Selz went on another alternative break as a senior, this time as a trip co-leader. They worked on fixing an elderly woman’s house that was still covered in leadbased paint. 

“Service is kind of the piece of Judaism that I am most drawn to,” said Selz. “Service trips in particular give students  a really interesting opportunity to learn about another culture, another way of life.” 

She led reflection sessions each night and discussed bigger topics that came from the work they did, such as looking at privilege and the creation of “need.”

Pennsylvania State University

Penn Staters went to either New Orleans or Roatán, Honduras during the 2017 spring break. 

Becca Lerman served as the student trip leader to Roatán last year after helping form the program two years ago. 

They volunteered in La Colonia, an area “thriving with love, culture and people but in need of many necessities such as homes, electricity, running water,” Lerman said. Their first year, they built a house for a family that lost their own to heavy rains.

They built steps to “physically allow the people of La Colonia to leave and return to their homes situated in the hills.” 

Along with the physical labor, they formed relationships with the residents and fit in time to go snorkeling. 

“Service allows me to connect to my Jewish identity in a way that I feel is empowering,” said Lerman. “Not only are these experiences important for the communities and people we help, but also for the personal development participants inevitably receive during the trip.”

University of Pennsylvania 

Rising junior Lauren Kahn spent her week off on a new alternative break with Penn Hillel, Penn in Poland: Jewish Encounters with Memory and Renaissance. 

She had done a previous alternative break to Nicaragua, but this particular trip allowed Kahn to connect to her own roots.
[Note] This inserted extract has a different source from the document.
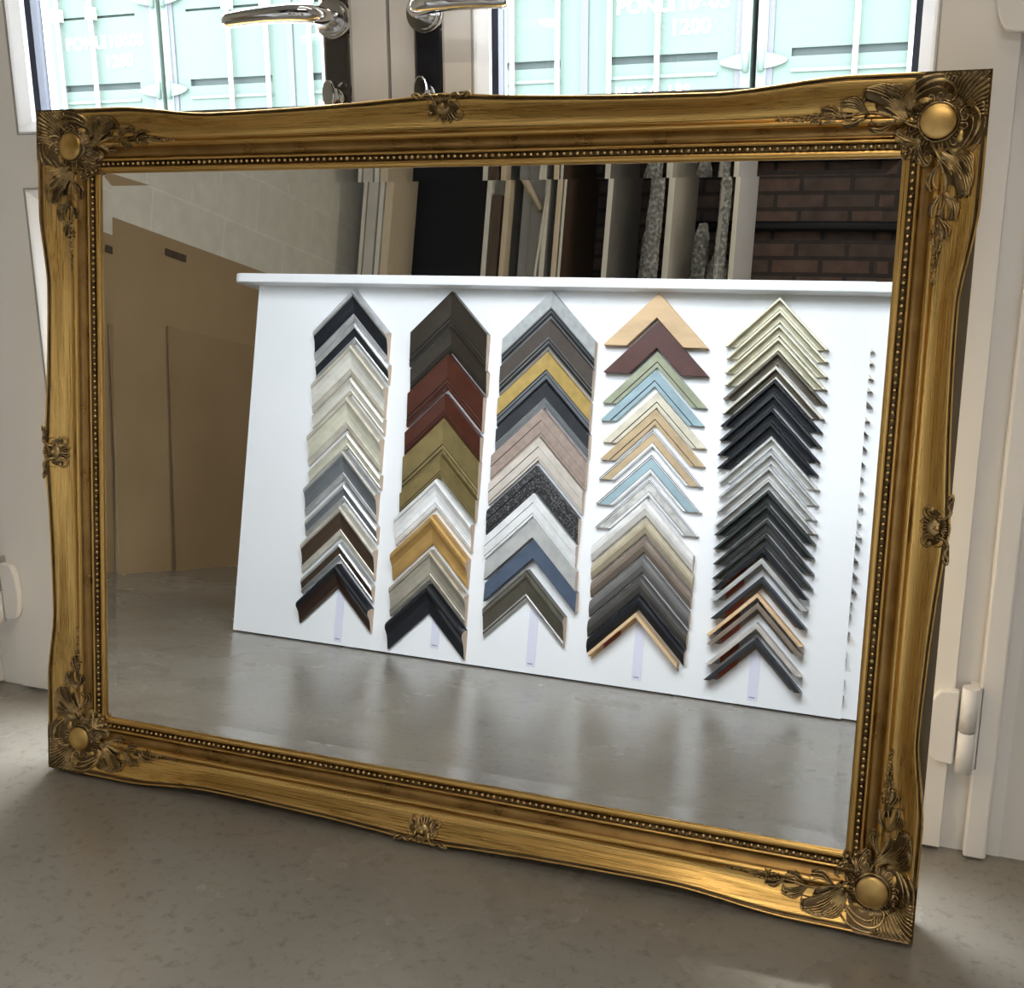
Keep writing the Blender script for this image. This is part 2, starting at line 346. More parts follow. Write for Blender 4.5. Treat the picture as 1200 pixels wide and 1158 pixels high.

Her grandmother is from Poland. 

Traveling to sites such as Kraków, Oświęcim and Warsaw, where they visited Auschwitz/Birkenau, the students also explored places dedicated to Jewish life beyond the Holocaust and met with leaders in the Jewish community. 

“I thought this trip would be an interesting and different take than many other Poland trips,” she noted. “Instead of exclusively focusing on the period of the Holocaust … it really focused on the history of Jews in Poland/Eastern Europe as a journey.” 

Both trips were eye-opening. 

“It was a great way to meet other students that I otherwise wouldn’t have gotten so close with,” she said. “It’s a good balance of travel, fun and learning that is hard to get in just one week on your own, especially in places where you might not necessarily travel to on your own.”